Records from a dataset

::::

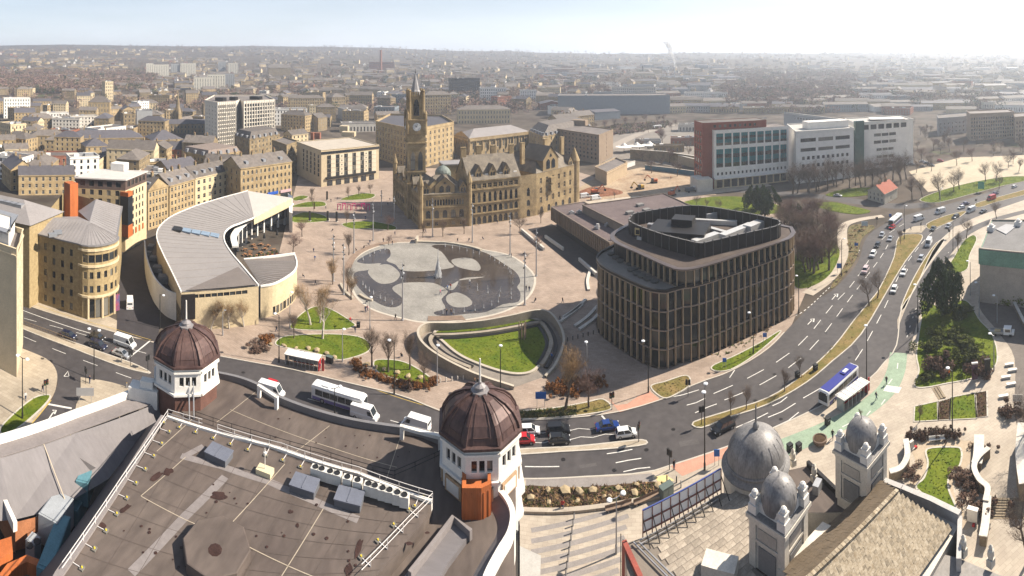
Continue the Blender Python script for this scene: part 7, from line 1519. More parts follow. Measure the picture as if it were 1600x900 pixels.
CARS=[('hatch','navy',107,527,140,537,'dark blue hatchback alone at the back of the left queue'),('hatch','black',152,530,185,541,'black hatchback behind the white van in the left queue'),('suv','navy',153,543,186,555,'dark navy car nearest the left central railing'),('van','white',195,540,225,550,'white panel van at the left stop line'),('saloon','silver',190,556,220,567,'silver saloon at the left stop line'),('van','white',203,478,203,450,'small white van in the shaded side street'),('hatch','red',421,604,400,597,'red hatchback above the roof parapet'),('van','white',424,617,450,625,'white van half hidden by the theatre parapet at left'),('van','white',570,653,600,662,'white van with roof rack beside the bus'),('van','white',650,670,620,660,'white van mostly hidden behind the parapet right'),('hatch','white',827,677,850,676,'white hatchback beside the near copper dome'),('hatch','red',819,691,840,690,'red hatchback half hidden by the white tower'),('suv','black',872,676,900,674,'black car in the middle lane of the queue'),('hatch','black',874,691,900,689,'black hatchback in the near lane of the queue'),('saloon','blue',949,670,975,666,'bright blue saloon at the crossing'),('hatch','white',978,681,1005,677,'white hatchback at the crossing stop'),('suv','black',1130,672,1110,682,'black car below the big grey dome'),('van','white',1436,344,1460,336,'white van behind the purple bus'),('hatch','red',1394,357,1384,364,'red car behind the purple bus rear'),('hatch','silver',1378,369,1372,378,'silver car first left of the red car'),('saloon','silver',1391,375,1384,386,'pale silver saloon beside the reservation'),('hatch','black',1371,385,1365,394,'black car in the far carriageway'),('suv','white',1364,400,1356,412,'white estate below the black car'),('suv','pink',1352,425,1344,438,'pale car before the reservation trees'),('van','white',1469,333,1445,340,'white and yellow van at the junction'),('hatch','white',1502,326,1480,332,'white car crossing the junction'),('saloon','purple',1508,320,1490,324,'dark purple car at the junction rear'),('van','white',1517,331,1500,338,'white van with red rear right of the junction'),('saloon','grey',1536,332,1518,340,'dark grey saloon behind the white van'),('suv','black',1493,341,1480,348,'black car passing the junction island'),('saloon','teal',1458,359,1450,368,'dark teal car at the crossing lines'),('hatch','silver',1482,355,1472,364,'silver car beside the dark teal one'),('van','white',1451,383,1444,396,'white van on the inner carriageway'),('hatch','silver',1439,406,1430,420,'silver car behind the inner white van'),('saloon','white',1412,428,1402,446,'white saloon by the verge strip'),('hatch','white',1397,455,1388,474,'white hatchback lowest on the inner carriageway'),('saloon','purple',1555,304,1575,297,'purple saloon high on the right road'),('van','red',1549,312,1530,318,'dark red van on the right road'),('hatch','white',1585,293,1600,287,'white car at the top right of the road'),('saloon','silver',1309,307,1330,309,'silver car by the college trees'),('van','white',914,309,930,307,'left white van parked at the building site'),('van','white',931,312,950,309,'right white van parked at the building site')]
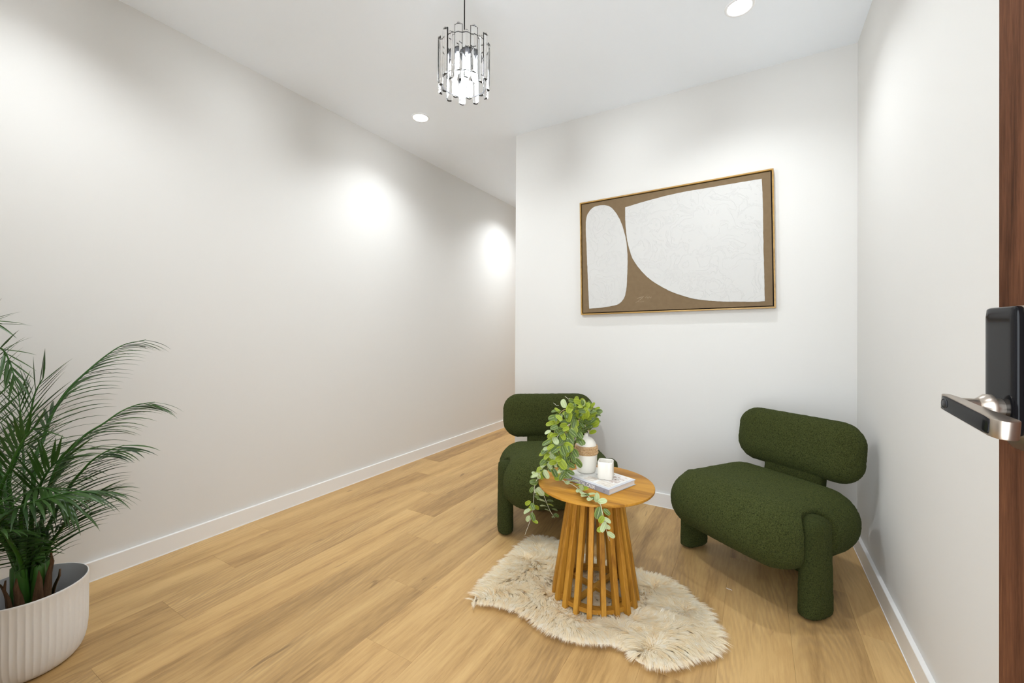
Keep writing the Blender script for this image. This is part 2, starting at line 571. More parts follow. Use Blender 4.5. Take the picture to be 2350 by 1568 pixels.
# crystal bars: chamfered bar, half of them raised, half lowered
BL = 0.182
def crystal_mesh():
    w, d, l, c = 0.0145, 0.0055, BL / 2, 0.004
    bm = bmesh.new()
    sec = [(-w, d * 0.6), (-w * 0.35, -d), (w * 0.35, -d), (w, d * 0.6), (w, d), (-w, d)]
    rings = []
    for z, k in ((-l, 0.72), (-l + 0.006, 1.0), (l - 0.006, 1.0), (l, 0.72)):
        rings.append([bm.verts.new((x * k, y * (k if y < 0 else 1), z)) for x, y in sec])
    for r0, r1 in zip(rings, rings[1:]):
        for i in range(6):
            j = (i + 1) % 6
            bm.faces.new((r0[i], r0[j], r1[j], r1[i]))
    bm.faces.new(rings[0][::-1]); bm.faces.new(rings[-1])
    bmesh.ops.recalc_face_normals(bm, faces=bm.faces[:])
    me = bpy.data.meshes.new('crystal_bar')
    bm.to_mesh(me); bm.free()
    me.materials.append(MT['glass'])
    return me
cme = crystal_mesh()
def edge_mesh():  # black strips added to draw the dark refraction along the glass edges
    vs, fs = [], []
    w, l, t = 0.0148, BL / 2 - 0.004, 0.0007
    def bx(x0, x1, y0, y1, z0, z1):
        k = len(vs)
        vs.extend([(x0, y0, z0), (x1, y0, z0), (x1, y1, z0), (x0, y1, z0), (x0, y0, z1), (x1, y0, z1), (x1, y1, z1), (x0, y1, z1)])
        fs.extend([tuple(k + i for i in f) for f in ((3, 2, 1, 0), (4, 5, 6, 7), (0, 1, 5, 4), (1, 2, 6, 5), (2, 3, 7, 6), (3, 0, 4, 7))])
    for s in (-1, 1):
        bx(s * w - t, s * w + t, 0.002, 0.0052, -l, l)
    bx(-w, w, 0.002, 0.0052, l, l + 2 * t)
    me = bpy.data.meshes.new('dark_refraction_strip')
    me.from_pydata(vs, [], fs)
    me.materials.append(MT['black_metal'])
    return me
eme = edge_mesh()
NB = 20
for i in range(NB):
    a = 2 * PI * i / NB + 0.10
    upb = i % 2 == 0
    zc = (ZB - 0.004 + BL / 2) if upb else (ZT + 0.004 - BL / 2)
    o = bpy.data.objects.new('crystal_bar', cme)
    rr = RR + 0.006
    o.location = (rr * math.cos(a), rr * math.sin(a), zc)
    o.rotation_euler = (0, 0, a + PI / 2)
    link(o, pend)
    if upb:
        q = bpy.data.objects.new('dark_refraction_strip', eme)
        link(q, o)

# ------------------------------------------------------------------ picture on the back wall
pic = empty('framed_picture', (-0.489, YB, 1.65))
pic.rotation_euler = (0, -math.radians(0.95), 0)
tag(pic, 'framed abstract painting of two white shapes on brown linen in a thin gold wood frame', 'painting')
PWd, PHt = 0.582, 0.397
def mat_linen():
    m = M('brown_linen', (0.20, 0.138, 0.078), 0.9, spec=0.1)
    t = NT(m)
    v = t.coords('Object')
    w1 = t.n('ShaderNodeTexWave', bands_direction='X'); w1.inputs['Scale'].default_value = 170; w1.inputs['Distortion'].default_value = 1.2
    w2 = t.n('ShaderNodeTexWave', bands_direction='Z'); w2.inputs['Scale'].default_value = 170; w2.inputs['Distortion'].default_value = 1.2
    t.l(v, w1.inputs[0]); t.l(v, w2.inputs[0])
    k = t.math('MULTIPLY', t.math('ADD', w1.outputs['Fac'], w2.outputs['Fac']), 0.5)
    n = t.noise(v, 35, 3)
    k2 = t.math('ADD', t.math('MULTIPLY', k, 0.6), t.math('MULTIPLY', n, 0.4))
    t.l(t.ramp(k2, [(0.2, (0.165, 0.112, 0.062)), (0.8, (0.245, 0.172, 0.10))]), t.b.inputs['Base Color'])
    t.bump(k, 0.4, 0.001)
    return m
def mat_plaster():
    m = M('white_impasto', (0.60, 0.588, 0.565), 0.7, spec=0.25)
    t = NT(m)
    v = t.coords('Object')
    n1 = t.noise(v, 9, 4, 0.6, 1.5)
    n2 = t.noise(v, 60, 3, 0.6)
    rid = t.ramp(n1, [(0.47, (0, 0, 0)), (0.50, (1, 1, 1)), (0.515, (0, 0, 0))])
    h = t.math('ADD', t.math('MULTIPLY', rid, 0.35), t.math('MULTIPLY', n2, 0.35))
    t.bump(h, 0.8, 0.003)
    return m
MT['linen'] = mat_linen()
MT['plaster'] = mat_plaster()
box('recess_tray', -PWd + 0.004, PWd - 0.004, -0.012, -0.002, -PHt + 0.004, PHt - 0.004, MT['recess'], pic)
canvas = box('canvas', -PWd + 0.014, PWd - 0.014, -0.027, -0.010, -PHt + 0.014, PHt - 0.014, MT['linen'], pic, bevel=0.0015, seg=1)
FW = 0.0085
for nm, (x0, x1, z0, z1) in (('r', (-PWd, PWd, PHt - FW, PHt)), ('r', (-PWd, PWd, -PHt, -PHt + FW)), ('r', (-PWd, -PWd + FW, -PHt + FW, PHt - FW)), ('r', (PWd - FW, PWd, -PHt + FW, PHt - FW))):
    box('frame_rail', x0, x1, -0.032, -0.001, z0, z1, MT['gold'], pic, bevel=0.001, seg=1)
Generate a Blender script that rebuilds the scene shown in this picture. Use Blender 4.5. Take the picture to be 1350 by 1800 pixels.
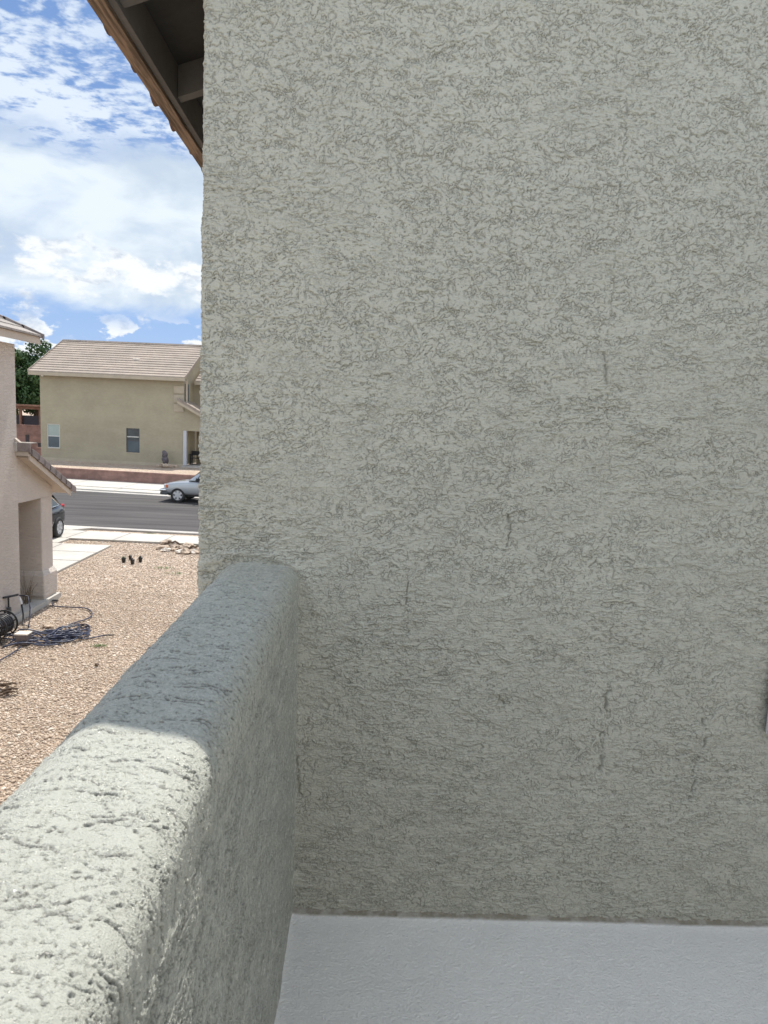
import bpy, bmesh, math, random
import numpy as np
from mathutils import Vector, Matrix
R = math.radians
scene = bpy.context.scene
for o in list(bpy.data.objects): bpy.data.objects.remove(o)

# ------------------------------------------------------------------ camera
cam_d = bpy.data.cameras.new("camera")
cam = bpy.data.objects.new("camera", cam_d)
scene.collection.objects.link(cam)
cam_d.sensor_fit = 'VERTICAL'; cam_d.sensor_height = 24.0; cam_d.sensor_width = 18.0
cam_d.lens = 1250 / 1800 * 24.0
cam_d.clip_start = 0.02; cam_d.clip_end = 3000
cam.matrix_world = (Matrix.Translation((0, 0, 4.45)) @ Matrix.Rotation(R(-1.5), 4, 'Z')
                    @ Matrix.Rotation(R(90 - 7.6), 4, 'X') @ Matrix.Rotation(R(2.6), 4, 'Z'))
cam_d.dof.use_dof = True; cam_d.dof.focus_distance = 2.2; cam_d.dof.aperture_fstop = 11.0
scene.camera = cam
scene.render.resolution_x = 768; scene.render.resolution_y = 1024

# ------------------------------------------------------------------ light
SUN_EL, SUN_AZ = 65.0, 2.5           # azimuth clockwise from +Y
sd = bpy.data.lights.new("sun", 'SUN'); sd.energy = 4.1; sd.angle = R(0.53); sd.color = (1.0, 0.955, 0.88)
sun = bpy.data.objects.new("sun", sd); scene.collection.objects.link(sun)
sv = Vector((math.sin(R(SUN_AZ)) * math.cos(R(SUN_EL)), math.cos(R(SUN_AZ)) * math.cos(R(SUN_EL)), math.sin(R(SUN_EL))))
sun.rotation_euler = sv.to_track_quat('Z', 'Y').to_euler()

world = bpy.data.worlds.new("World"); scene.world = world; world.use_nodes = True
scene.view_settings.view_transform = 'Standard'; scene.view_settings.look = 'None'
scene.view_settings.gamma = 1.0; scene.view_settings.exposure = 0.54


class NT:
    """small helper to write node trees"""
    def __init__(s, tree): s.t = tree; s.n = tree.nodes; s.l = tree.links
    def node(s, kind, **kw):
        n = s.n.new(kind)
        for k, v in kw.items(): setattr(n, k, v)
        return n
    def put(s, inp, v):
        if isinstance(v, bpy.types.NodeSocket): s.l.new(v, inp)
        elif v is not None:
            if isinstance(v, (tuple, list)) and inp.type == 'RGBA' and len(v) == 3: v = (*v, 1)
            inp.default_value = v
    def math(s, op, a, b=None, c=None, clamp=False):
        n = s.node('ShaderNodeMath', operation=op, use_clamp=clamp)
        s.put(n.inputs[0], a); s.put(n.inputs[1], b); s.put(n.inputs[2], c); return n.outputs[0]
    def noise(s, vec, scale, detail=4, rough=.55, dist=0.0):
        n = s.node('ShaderNodeTexNoise'); s.put(n.inputs['Vector'], vec)
        n.inputs['Scale'].default_value = scale; n.inputs['Detail'].default_value = detail
        n.inputs['Roughness'].default_value = rough; n.inputs['Distortion'].default_value = dist
        return n.outputs[0]
    def voronoi(s, vec, scale, feature='F1', rnd=1.0):
        n = s.node('ShaderNodeTexVoronoi', feature=feature); s.put(n.inputs['Vector'], vec)
        n.inputs['Scale'].default_value = scale; n.inputs['Randomness'].default_value = rnd; return n
    def ramp(s, v, stops, interp='LINEAR'):
        n = s.node('ShaderNodeValToRGB'); s.put(n.inputs[0], v); cr = n.color_ramp; cr.interpolation = interp
        while len(cr.elements) < len(stops): cr.elements.new(0.5)
        for e, (p, c) in zip(cr.elements, stops):
            e.position = p; e.color = (c, c, c, 1) if isinstance(c, (int, float)) else (*c, 1)
        return n.outputs[0]
    def mix(s, f, a, b, typ='MIX'):
        n = s.node('ShaderNodeMix', data_type='RGBA', blend_type=typ)
        s.put(n.inputs[0], f); s.put(n.inputs[6], a); s.put(n.inputs[7], b); return n.outputs[2]
    def maprange(s, v, a, b, c=0.0, d=1.0, smooth=True):
        n = s.node('ShaderNodeMapRange', interpolation_type='SMOOTHSTEP' if smooth else 'LINEAR')
        s.put(n.inputs[0], v); s.put(n.inputs[1], a); s.put(n.inputs[2], b); s.put(n.inputs[3], c); s.put(n.inputs[4], d)
        return n.outputs[0]
    def vscale(s, vec, xyz):
        n = s.node('ShaderNodeMapping'); s.put(n.inputs['Vector'], vec); n.inputs['Scale'].default_value = xyz; return n.outputs[0]


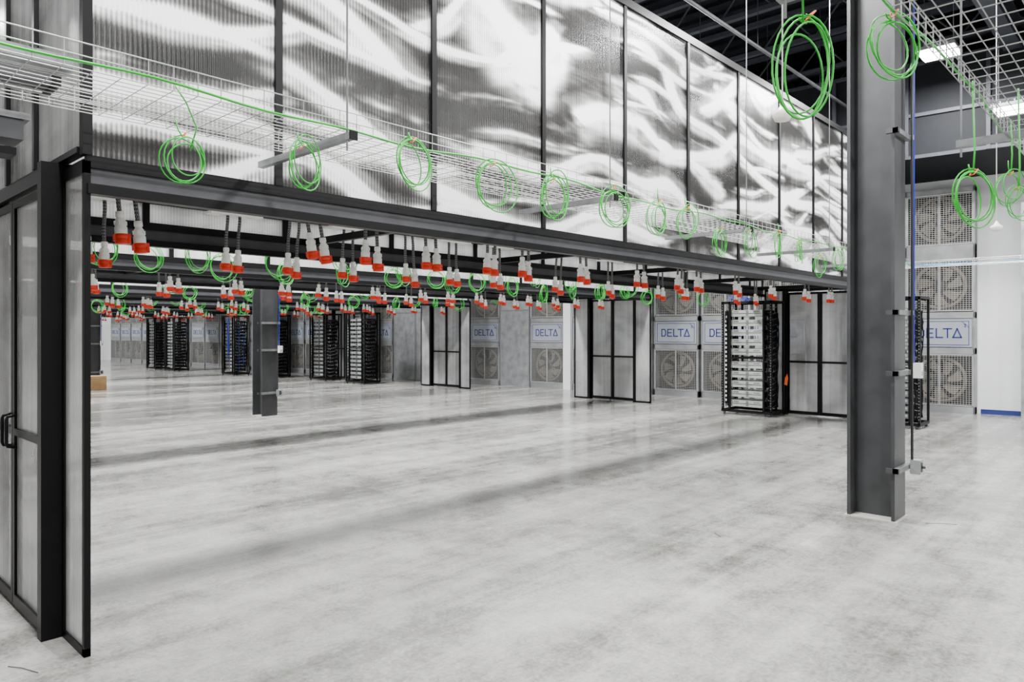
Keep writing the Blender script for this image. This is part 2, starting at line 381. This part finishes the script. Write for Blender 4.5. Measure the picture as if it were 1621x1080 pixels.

::::

### Work instructions
Copy the lines above exactly, starting at the one with "Generate a Blender" and ending at the one with "for o in list(bpy.data.objects): bpy.data.objects.remove(o)", both included. Leave out any pictures and add nothing else.

### Written answer
Generate a Blender script that rebuilds the scene shown in this picture. Use Blender 4.5. Take the picture to be 1350 by 1800 pixels.
import bpy, bmesh, math, random
import numpy as np
from mathutils import Vector, Matrix
R = math.radians
scene = bpy.context.scene
for o in list(bpy.data.objects): bpy.data.objects.remove(o)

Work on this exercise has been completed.